As Street claims the fact that due to Globalization new work orders have
appeared, together with new epistemological and communicative orders, should lead
researchers to “rethink” of both dominant literacies and literacy practices of “outside
and often alien”groups (2001). This rethinking can also be related to Pennycook’s
transgression theory, in the sense that it requires critical awareness and the
construction of “new frames of thought” (2007: 41).
In my opinion and from my personal experience, large business corporations ,
as stated by Street ( 2001: 5) play a major role in promoting certain types of
literacies due to the development of a new work order associated with “globalization
of production and distribution” (2001:3).

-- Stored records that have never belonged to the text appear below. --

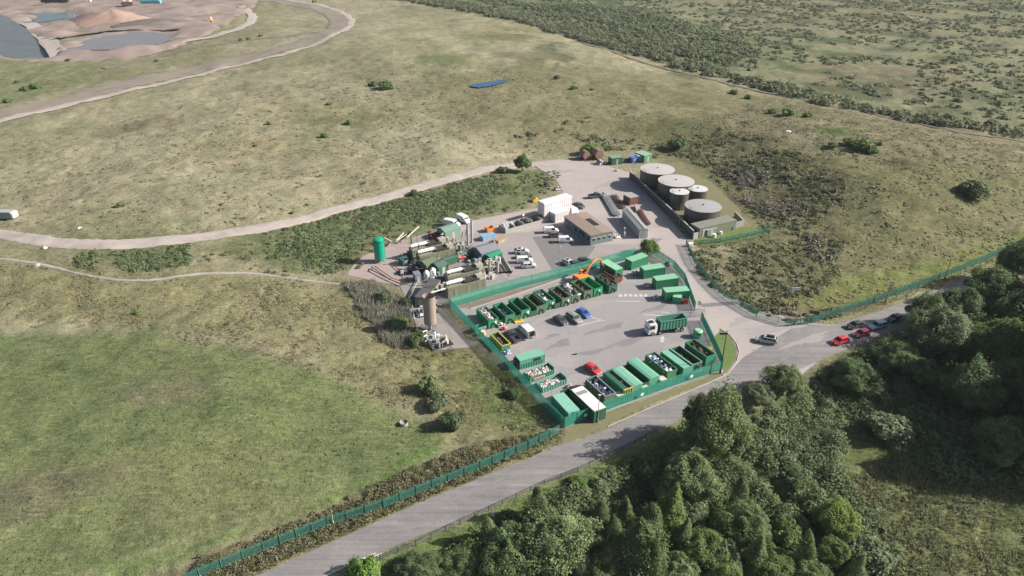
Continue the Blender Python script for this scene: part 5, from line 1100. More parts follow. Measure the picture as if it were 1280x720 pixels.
# teal cooling tower shade and grey cube by the concrete apron
smallbox((519.5,353.5), (527,352), 2.2, 2.2, 'slate coloured square cabinet at the foot of the silencer yard', mat('slate_cab', (.20,.20,.25), .7), cat='cabinet', name='plant_cabinet')
smallbox((504,333), (513,330), 2.4, 1.6, 'dark teal tank cradle by the silo pipework', mat('tank_teal', (.04,.11,.12), .7), cat='tank', name='teal_tank')
# silo
t = thing('green_silo', 'bright green upright silo beside the pink concrete apron', 'silo', G(475.5, 327), 0)
SG = mat('silo_green', (.0, .33, .205), .45, dirt=.15)
MB().cyl((0, 0, 1.0), 1.42, 5.7, 32).build('shell', SG, t, True); MB().cyl((0, 0, 6.7), 1.42, .35, 32, r2=1.0).build('top', SG, t, True); MB().cyl((0, 0, .35), .5, .65, 20, r2=1.42).build('hopper', SG, t, True)
for i in range(4): a = i * math.pi / 2 + .4; MB().box(1.15 * math.cos(a) - .07, 1.15 * math.cos(a) + .07, 1.15 * math.sin(a) - .07, 1.15 * math.sin(a) + .07, 0, 1.3).build('leg', P_WHITE, t)
MB().cyl((0, 0, 6.2), 1.5, .08, 32).build('band', P_DK, t); m = MB()
for s in (-.22, .22): m.box(1.44, 1.5, s - .03, s + .03, .3, 7.3)
for i in range(20): m.box(1.45, 1.48, -.22, .22, .5 + i * .34, .53 + i * .34)
m.build('ladder', P_STEEL, t)
# beige flare tower
t = thing('beige_tower', 'tall beige cylindrical flare shroud above white pipework', 'tower', G(538.5, 412), 0)
BT = mat('stained_beige', (.30, .25, .21), .6, .0, dirt=.8, dcol=(.22, .17, .14), scale=.8)
MB().cyl((0, 0, 1.9), 1.42, 7.0, 32, caps=False).build('shroud', BT, t, True); MB().cyl((0, 0, 1.9), 1.38, .1, 32).build('floor', P_BLACK, t); MB().cyl((0, 0, 8.6), 1.5, .25, 32, caps=False).build('rim', BT, t)
for i in range(6): a = i * math.pi / 3; MB().box(1.2 * math.cos(a) - .08, 1.2 * math.cos(a) + .08, 1.2 * math.sin(a) - .08, 1.2 * math.sin(a) + .08, 0, 1.9).build('leg', P_STEEL, t)
MB().cyl((0, 0, .3), .5, 1.6, 14).build('burner', P_GREY, t)
rn = random.Random(9); t = thing('flare_pipework', 'grey and white valve pipework below the beige tower', 'pipework', G(545, 424), UA)
for k in range(6): x, y = rn.uniform(-2.2, 1.8), rn.uniform(-1.4, 1.8); MB().cyl((x, y, 0), rn.uniform(.2, .5), rn.uniform(.8, 2.2), 12).build('vessel', [P_WHITE, P_GREY, mat('blue_grey', (.2,.25,.3), .6)][k % 3], t, True)
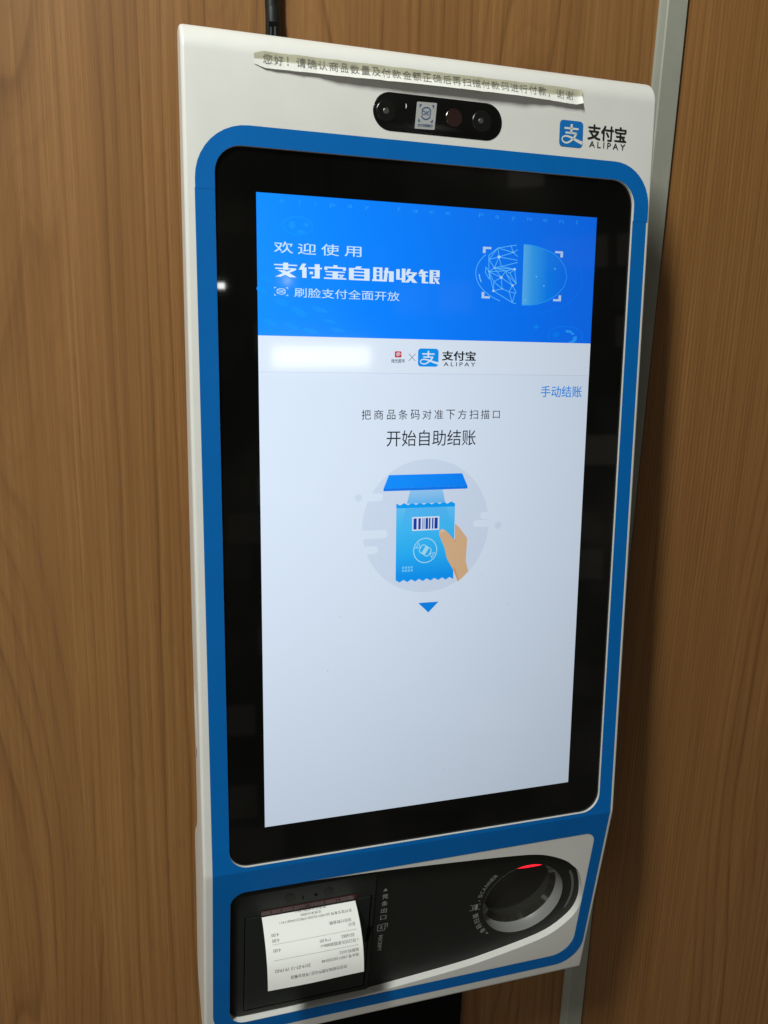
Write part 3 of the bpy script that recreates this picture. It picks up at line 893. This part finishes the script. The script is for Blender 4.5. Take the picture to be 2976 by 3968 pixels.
# ------------------------------------------------------------------ camera bar above the display
def pill_plate(name, pts, to_of, z0, z1, bev, m, parent, top_m=None):
    mb = MB()
    n = len(pts)
    cx, cy = sum(p[0] for p in pts) / n, sum(p[1] for p in pts) / n
    xs = [p[0] for p in pts]
    ys = [p[1] for p in pts]
    fx = 1 - 2 * bev / (max(xs) - min(xs))
    fy = 1 - 2 * bev / (max(ys) - min(ys))
    a = [to_of(z0)(*p) for p in pts]
    b = [to_of(z1 - bev * 0.0006)(*p) for p in pts]
    c = [to_of(z1)(cx + (x - cx) * fx, cy + (y - cy) * fy) for x, y in pts]
    mb.add(a + b + c, [[i, (i + 1) % n, n + (i + 1) % n, n + i] for i in range(n)] + [[n + i, n + (i + 1) % n, 2 * n + (i + 1) % n, 2 * n + i] for i in range(n)] + [[2 * n + i for i in range(n)]], m)
    return mb.build(name, parent, smooth=30, fix=True)
cb = pill_plate('camera_bar', rrect(-50.2, 287.0, 49.8, 312.9, 12.95, 14), front_mm, -0.001, 0.0006, 0.5, M['lens'], K)
def disc(name, cx, cy, r, z0, z1, m, parent, to_of=front_mm, n=32, bev=0.4):
    return pill_plate(name, circ(cx, cy, r, r, n), to_of, z0, z1, bev, m, parent)
l1 = disc('lens', -40.6, 299.8, 7.2, 0.0002, 0.00085, M['lensring'], cb)
disc('lens_core_glint', -40.6, 299.8, 2.2, 0.0008, 0.0013, M['lensglint'], l1)
disc('infrared_window', 11.4, 300.2, 6.4, 0.0002, 0.00085, M['lensred'], cb)
l3 = disc('lens', 33.6, 299.8, 7.6, 0.0002, 0.00085, M['lensring'], cb)
disc('lens_core_glint', 32.6, 299.9, 2.0, 0.0008, 0.0013, M['lensglint'], l3)
mbl = MB()
mbl.poly(circ(-26.2, 304.6, 1.0, 1.7, 14, -80, 80), M['print_and_glint'], front_mm(0.0008))  # white half-moon: the LED's reflection put in as colour
mbl.build('led_reflection', cb)
st = MB()
SA = lambda x, y: front_mm(0.0010)(-18.2 + x + (y - 9.2) * 0.085, 290.0 + y - x * -0.028)
vs, fs = fill2d([rrect(0, 0, 15.2, 18.4, 0.5, 3)])
st.add([SA(*q) for q in vs], fs, M['sticker'])
st.add([tuple(c - d for c, d in zip(SA(*q), (0, 0, 0.0003))) for q in vs], fs, M['sticker'])
SB = lambda x, y: tuple(c + d for c, d in zip(SA(x, y), (0, 0, 0.00012)))
def sput(mb, q, m):
    mb.poly(q, m, SB)
eye_icon(st, 7.6, 10.8, 5.6, 6.0, M['sticker_ink'], sput, 0.8)
put_text(st, 'OIO', 4.0, 9.6, 11.2, 12.4, M['sticker_ink'], SB, 0.03)
put_text(st, '支付宝刷脸付', 1.9, 1.5, 13.4, 3.6, M['sticker_ink'], SB, 0.012)
st.build('sticker', cb)

# printed logo at the right of the top
lg = MB()
lf = front_mm(0.0003)
lg.poly(rrect(97.9, 288.5, 118.0, 307.5, (3.0, 3.0, 3.0, 3.0), 6), M['print_blue'], lf)
zhi_mark(97.9, -307.5, 118.0, -288.5, lambda k: lg.poly([(x, -y) for x, y in k], M['print_and_glint'], front_mm(0.00045)))
put_text(lg, '支付宝', 122.0, 295.6, 156.4, 306.6, M['print_black'], lf, 0.030)
put_text(lg, 'ALIPAY', 123.9, 290.0, 155.7, 294.4, M['print_black'], lf, 0.010, 1.45)
lg.build('printed_logo', K)

# ------------------------------------------------------------------ lower front: printer and scanner
HC, HR = (108.6, 93.2), 40.2
plate = MB()
PL = [(a, b) for a, b in RIM]
hole = circ(HC[0], HC[1], HR, HR, 64)
vs, fs = fill2d([PL, hole])
plate.add([chin_mm(-RD)(*q) for q in vs], fs, M['black'])
pl = plate.build('service_panel', K, fix=False)
rg = MB()
n = 64
rings_ = [(HR, -RD + 0.0001), (HR - 0.25, -0.0105), (HR - 0.8, -0.0145), (HR - 1.8, -0.0168)]
rg.add([chin_mm(e)(*q) for r, e in rings_ for q in circ(HC[0], HC[1], r, r, n)], [[k * n + i, k * n + (i + 1) % n, (k + 1) * n + (i + 1) % n, (k + 1) * n + i] for k in range(3) for i in range(n)], M['ring'])
ring_o = rg.build('scanner_ring', pl, smooth=60, fix=True)
h1 = circ(HC[0], HC[1], HR - 1.8, HR - 1.8, n)
sw = MB()
sw.poly(h1, M['well'], chin_mm(-0.0205))
n_ = len(h1)
sw.add([chin_mm(-0.0168)(*q) for q in h1] + [chin_mm(-0.0205)(*q) for q in circ(HC[0], HC[1], HR - 6.5, HR - 6.5, n)], [[i, (i + 1) % n, n + (i + 1) % n, n + i] for i in range(n)], M['well'])
sw_o = sw.build('scanner_window', pl, smooth=40)
rl = MB()
rl.poly([(102.5, 50.0), (130.5, 50.0), (131.5, 66.3), (124.0, 66.9), (113.0, 66.9), (101.5, 65.8)], M['red'], chin_mm(-0.0166))
rl.poly([(101.0, 49.0), (132.0, 49.0), (133.0, 67.4), (100.0, 67.4)], M['gap'], chin_mm(-0.0169))
rl.build('scan_light', pl)
ia = MB()
for q in stroke(circ(HC[0], HC[1], 50.6, 50.6, 24, -28.5, 23.5), 2.6):
    ia.poly([(x, y) for x, y in q], M['arc'], chin_mm(-RD + 0.0003))
for a in (-28.5, 23.5):
    ia.poly(circ(HC[0] + 50.6 * math.cos(math.radians(a)), HC[1] + 50.6 * math.sin(math.radians(a)), 1.3, 1.3, 14), M['arc'], chin_mm(-RD + 0.0003))
ia.build('indicator_arc', pl)

# printer, with a chamfered left side, a lid and two buttons
pr = MB()
E0, E1 = -RD + 0.0001, -RD + 0.0016
def fr(mb, loops_mm, m):
    pass
top = [(-153.5, 30.5), (-38.0, 30.0), (-38.0, 165.0), (-153.5, 165.0)]
botm = [(-160.4, 29.0), (-36.8, 28.6), (-36.8, 166.0), (-160.4, 166.0)]
lid_hole = [(-149.3, 54.2), (-136.4, 53.9), (-136.4, 49.0), (-54.0, 48.6), (-54.0, 53.6), (-40.6, 53.4), (-40.6, 160.4), (-149.3, 160.4)]
vs, fs = fill2d([top, lid_hole])
pr.add([chin_mm(E1)(*q) for q in vs], fs, M['black2'])
pr.add([chin_mm(E1)(*q) for q in top] + [chin_mm(E0)(*q) for q in botm], [[i, (i + 1) % 4, 4 + (i + 1) % 4, 4 + i] for i in range(4)], M['black'])
n = len(lid_hole)
pr.add([chin_mm(E1)(*q) for q in lid_hole] + [chin_mm(E0)(*q) for q in lid_hole], [[i, (i + 1) % n, n + (i + 1) % n, n + i] for i in range(n)], M['gap'])
pr.poly(lid_hole, M['gap'], chin_mm(E0 + 0.0001))
prn = pr.build('printer_frame', pl)
pill_plate('printer_lid', [(-148.4, 55.0), (-41.6, 54.4), (-41.6, 159.4), (-148.4, 159.4)], chin_mm, E0 + 0.0002, E1 + 0.0002, 0.5, M['black2'], pl)
tb = MB()
tbp = [(-136.0, 49.6), (-54.4, 49.0), (-54.4, 53.4), (-136.0, 54.0)]
tb.add([chin_mm(E1 + 0.0007)(*q) for q in tbp] + [chin_mm(E0)(*q) for q in tbp], [[0, 1, 2, 3]] + [[i, (i + 1) % 4, 4 + (i + 1) % 4, 4 + i] for i in range(4)], M['bar'])
for xx in (-128, -119.5, -109.5, -98.5, -96.5, -83, -72.5, -70.0):
    tb.poly([(xx, 50.2), (xx + 0.8, 50.2), (xx + 0.8, 52.8), (xx, 52.8)], M['gap'], chin_mm(E1 + 0.0008))
tb.poly([(-136.2, 54.0), (-54.2, 53.4), (-54.2, 54.6), (-136.2, 55.2)], M['gap'], chin_mm(E1 + 0.0004))
tb.build('tear_bar', pl)
disc('printer_button', -112.4, 41.0, 4.6, E1 - 0.0004, E1 + 0.0004, M['black'], pl, chin_mm, 28)
disc('printer_button', -79.3, 41.3, 4.6, E1 - 0.0004, E1 + 0.0004, M['black'], pl, chin_mm, 28)
mk = MB()
mk.poly([(-101.6, 40.6), (-100.6, 40.6), (-100.6, 44.0), (-101.6, 44.0)], M['gap'], chin_mm(E1 + 0.0002))
mk.poly([(-92.0, 41.6), (-90.2, 40.0), (-88.4, 41.6), (-90.2, 43.4)], M['gap'], chin_mm(E1 + 0.0002))
mk.build('printer_marks', pl)
la = MB()
la.poly([(-42.6, 89.5), (-38.6, 89.0), (-38.6, 92.5), (-40.4, 104.0), (-43.2, 107.0), (-43.4, 104.0)], M['gap'], chin_mm(E1 + 0.0005))
la.build('lid_latch', pl)

# grey printing on the black panel
ct = MB()
cm = chin_mm(-RD + 0.0002)
fl = lambda x, y: cm(x, -y)             # lettering's y grows upwards, s grows downwards
PG = M['print_grey']
ct.poly([(-28.3, 49.9), (-26.2, 53.3), (-30.4, 53.3)], PG, cm)
for ch, sc in (('凭', 59.4), ('条', 67.3), ('出', 75.3), ('口', 83.4)):
    hh = 2.7 if ch != '口' else 2.4
    put_text(ct, ch, -30.8, -(sc + hh), -25.2, -(sc - hh), PG, fl, 0.028)
for a, b in (((-32.4, 91.6), (-23.4, 91.0)), ((-32.4, 91.6), (-32.2, 98.4)), ((-25.4, 91.2), (-25.6, 98.4)), ((-32.2, 98.4), (-25.6, 98.4)), ((-23.4, 91.0), (-23.6, 95.6)), ((-30.4, 94.0), (-27.4, 94.0)), ((-30.4, 96.0), (-27.4, 96.0)), ((-29.0, 92.6), (-29.0, 96.6))):
    for q in stroke([a, b], 0.7):
        ct.poly(q, PG, cm)
put_text(ct, 'RECEIPT', 103.8, 0, 122.6, 3.3, PG, lambda x, y: cm(-30.4 + y + (x - 103.8) * -0.02, x), 0.028)
ct.build('receipt_lettering', pl)
ct = MB()
def arc_char(ch, ang, r, w_, h_, bold=0.028):
    """a character standing on a circle round the scanner, read clockwise"""
    a = math.radians(ang)
    ox, oy = HC[0] + r * math.cos(a), HC[1] + r * math.sin(a)
    ux, uy = -math.sin(a), math.cos(a)      # clockwise in (u, s)
    rx, ry = math.cos(a), math.sin(a)       # outwards
    put_text(ct, ch, -w_ / 2, -h_ / 2, w_ / 2, h_ / 2, PG, lambda x, y: cm(ox + ux * x + rx * y, oy + uy * x + ry * y), bold)
arc_char('▲', 133.5, 47.6, 3.0, 2.6, 0.0)
for ch, an in (('条', 141.5), ('码', 150.5), ('扫', 159.5), ('描', 168.0)):
    arc_char(ch, an, 47.8, 5.6, 5.4)
for an in (181.0,):
    a = math.radians(an)
    ox, oy = HC[0] + 48.5 * math.cos(a), HC[1] + 48.5 * math.sin(a)
    for (x0, y0, x1, y1) in ((-5, -3.6, -3.6, -3.0), (-5, 3.0, -3.6, 3.6), (3.6, -3.6, 5, -3.0), (3.6, 3.0, 5, 3.6), (-5, -3.6, -4.4, -2.4), (-5, 2.4, -4.4, 3.6), (4.4, -3.6, 5, -2.4), (4.4, 2.4, 5, 3.6), (-2.8, -3.4, -2.2, 3.4), (-1.4, -3.4, -0.8, 3.4), (0.0, -3.4, 2.6, 3.4)):
        ct.poly([(ox + x0, oy + y0), (ox + x1, oy + y0), (ox + x1, oy + y1), (ox + x0, oy + y1)], PG, cm)
arc_char(',', 190.0, 45.8, 1.2, 1.8)
for ch, an in zip('SCANNER', (196.5, 201.5, 206.5, 211.8, 217.0, 222.0, 226.6)):
    arc_char(ch, an, 46.8, 3.3, 3.9, 0.014)
ct.build('scanner_lettering', pl)

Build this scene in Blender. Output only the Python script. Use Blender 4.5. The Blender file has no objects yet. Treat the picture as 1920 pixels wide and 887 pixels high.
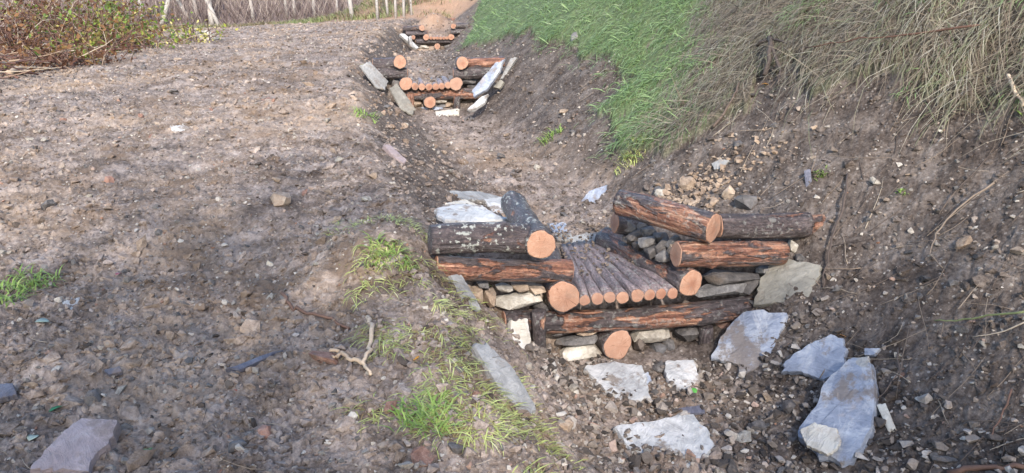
import bpy, bmesh, math, random
import numpy as np
from mathutils import Vector, Matrix, Quaternion
random.seed(7); RNG = np.random.default_rng(7)
SC = bpy.context.scene
COL = SC.collection

# ------------------------------------------------------------------ camera, sky, sun, exposure
PITCH = math.radians(16.3); F = 1450.0
CAM = np.array([0.0, 0.0, 1.6])
cam = bpy.data.cameras.new('camera'); cam.sensor_width = 36; cam.lens = 36 * F / 1920
cam.clip_start = 0.05; cam.clip_end = 2000
camo = bpy.data.objects.new('camera', cam); COL.objects.link(camo)
camo.location = CAM; camo.rotation_euler = (math.pi / 2 - PITCH, 0, 0)
SC.camera = camo
SUN = Vector((0.10, -0.80, 0.55)).normalized()          # towards the sun
w = bpy.data.worlds.new('World'); SC.world = w; w.use_nodes = True
nt = w.node_tree; sky = nt.nodes.new('ShaderNodeTexSky'); sky.sky_type = 'NISHITA'
sky.sun_disc = False; sky.sun_elevation = math.asin(SUN.z); sky.sun_rotation = math.atan2(SUN.x, SUN.y)
bg = nt.nodes['Background']; nt.links.new(sky.outputs[0], bg.inputs[0]); bg.inputs[1].default_value = 0.15
sl = bpy.data.lights.new('sun', 'SUN'); sl.energy = 2.0; sl.angle = math.radians(1.5); sl.color = (1, 0.94, 0.86)
so = bpy.data.objects.new('sun', sl); COL.objects.link(so)
so.rotation_euler = (-SUN).to_track_quat('-Z', 'Y').to_euler()
SC.view_settings.view_transform = 'Standard'; SC.view_settings.look = 'None'
SC.view_settings.exposure = 1.65; SC.view_settings.gamma = 1

# ------------------------------------------------------------------ noise
def _h(ix, iy, seed):
    h = (ix.astype(np.int64) * 374761393 + iy.astype(np.int64) * 668265263 + seed * 974711) & 0xffffffff
    h = ((h ^ (h >> 13)) * 1274126177) & 0xffffffff
    return ((h ^ (h >> 16)) & 0xffff) / 65535.0
def pn(x, y, seed=0):
    """gradient noise, about -1..1"""
    x = np.asarray(x, float); y = np.asarray(y, float)
    x0 = np.floor(x); y0 = np.floor(y); fx = x - x0; fy = y - y0
    u = fx * fx * fx * (fx * (fx * 6 - 15) + 10); v = fy * fy * fy * (fy * (fy * 6 - 15) + 10)
    def g(dx, dy):
        a = _h(x0 + dx, y0 + dy, seed) * 2 * math.pi
        return np.cos(a) * (fx - dx) + np.sin(a) * (fy - dy)
    a = g(0, 0) * (1 - u) + g(1, 0) * u; b = g(0, 1) * (1 - u) + g(1, 1) * u
    return (a * (1 - v) + b * v) * 1.5
def sstep(a, b, x):
    t = np.clip((x - a) / (b - a), 0, 1); return t * t * (3 - 2 * t)

# ------------------------------------------------------------------ the lie of the land
def table(pts, soft):
    ys = np.arange(-40, 200, 0.05); v = np.interp(ys, [p[0] for p in pts], [p[1] for p in pts])
    k = np.hanning(int(soft / 0.05) | 1); k /= k.sum(); n = len(k) // 2
    v = np.convolve(np.pad(v, n, 'edge'), k, 'valid')
    return lambda y: np.interp(y, ys, v)
XC = table([(-20, 9), (0, 2.2), (1.5, 1.6), (3, 1.05), (4.4, .72), (6, .3), (8, -.3), (11, -1.15), (15, -1.75), (22, -2.4), (30, -2.9), (60, -4)], 1.2)
XS = table([(-20, 8), (0, 1.15), (1, .7), (2.4, .05), (3.1, -.25), (4.0, -.50), (4.5, -.62), (6, -1.12), (8, -1.58), (9.5, -1.95), (11, -2.3), (15, -2.8), (22, -3.3), (30, -3.7), (60, -4.8)], 1.0)
ZP = table([(-20, -.6), (0, -.08), (2, 0), (4.4, .27), (6, .47), (8, .67), (11, .84), (15, 1.0), (20, 1.2), (26, 1.28), (34, 1.12), (42, 1.1), (60, 1.3)], 2.0)
ZF = table([(-20, -1.4), (0, -.75), (3, -.56), (4.50, -.45), (4.60, -.062), (5.3, -.045), (5.7, -.01), (8, .13), (11.05, .26), (11.15, .65), (15, .65), (22.05, .54), (22.2, .95), (26, 1.0), (34, 1.15), (60, 1.4)], .15)
ZB = table([(-20, -1.4), (0, -.75), (3, -.6), (4.2, -.42), (5, -.1), (6, 0), (8, .13), (10, .22), (12, .45), (15, .52), (20, .55), (23, .85), (34, 1.15), (60, 1.4)], 1.0)
KK = table([(0, .27), (6, .27), (10, .14), (14, .08), (20, .0), (60, 0)], 1.0)
WL, WR = .40, .52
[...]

I have a personal experienced which I didn’t explicitly linked to the ideas
of new work orders and
literacies until reading Street’s article. I
worked for IBM Global Services for almost a year in a translation project. My
job was to revise documents translated into Spanish from English and to
localize those documents into many Spanish-speaking countries (Venezuela,
Honduras, Colombia, Perú, Spain…etc). The documents would “travel” from The USA
to India and then to Spain, where we would edit them and send them to those
countries. The final step was to create web pages with those documents. I
worked in a team of 12 people. Our project manager was in Belgium and she would
contact us (in Spain) and the clients (in India, The USA and other Latin
American countries). The standards for editing (and writing) were all the same,
no matter where the documents were going to be localized. Sometimes, we
(Spanish workers) wouldn’t understand the language of those documents either
because the translation was not appropriate or because of the local expressions
employed by the translators. However, those were the expressions used for the
rest of the territories.
Me and my colleagues were always questioning the accurateness and/or
appropriateness of our texts and we never found specific answers for our
doubts. How could people in Venezuela (one of the target audiences) be able to
understand a text written in the USA, revised by people in India, translated I don’t
know where, revised by workers in Spain whose boss was in Belgium? Who created
the standards and what type of criteria were employed?
Were the people who created the standards
aware of all the cultural groups and language varieties behind the whole localization
process? Why is it call localization when there was just one single way to do
it?
Street claims that researchers have the "task to make visible the complexity of local, everyday, community literacy practices and challenge stereotypes and myopia" (2001: 7) but how can researchers challenge the power of these powerful corporations whose only interest relies on making profits?
Another important aspect that can be related to this experience is the notion of "the end of language" (Street 2001: 4) and literacy. When editing those documents which were going to be localize in the Internet, language understood as a grammatical system (and lexical, morphological) was just one of the issues we had to think about. What the corporation wanted us to do was to be able to use the electronic and digital tools in order to place the content of the documents in a webpage. Therefore, they didn't really care about what it was said in the documents but about the fact of making it available to their customers (even if they would not understand the message). So the corporation valued this other type of language (semiotic system, electronic language) more than the successful expression of comprehensible (and local) meaning.
This really complex "process of interaction" depicts in a certain way what Zubair calls "Interpretative Control" (making of meaning of the private and public discourse, controlled by men even in Western Societies) (2001: 199). If we map the relationship between the participants in the communicative process, we would put The USA on the top. Next, we would place Belgium, followed by India and Spain (more or less at the same level). Finally, countries in South America would be place at the bottom.
This way of mapping the relationship between the interlocutors of a macro interactive process also proves Gee's idea of literacy as a societal construction. In fact, in Gee's words "any view of literacy is inherently political, in the sense of involving relations of power" (32).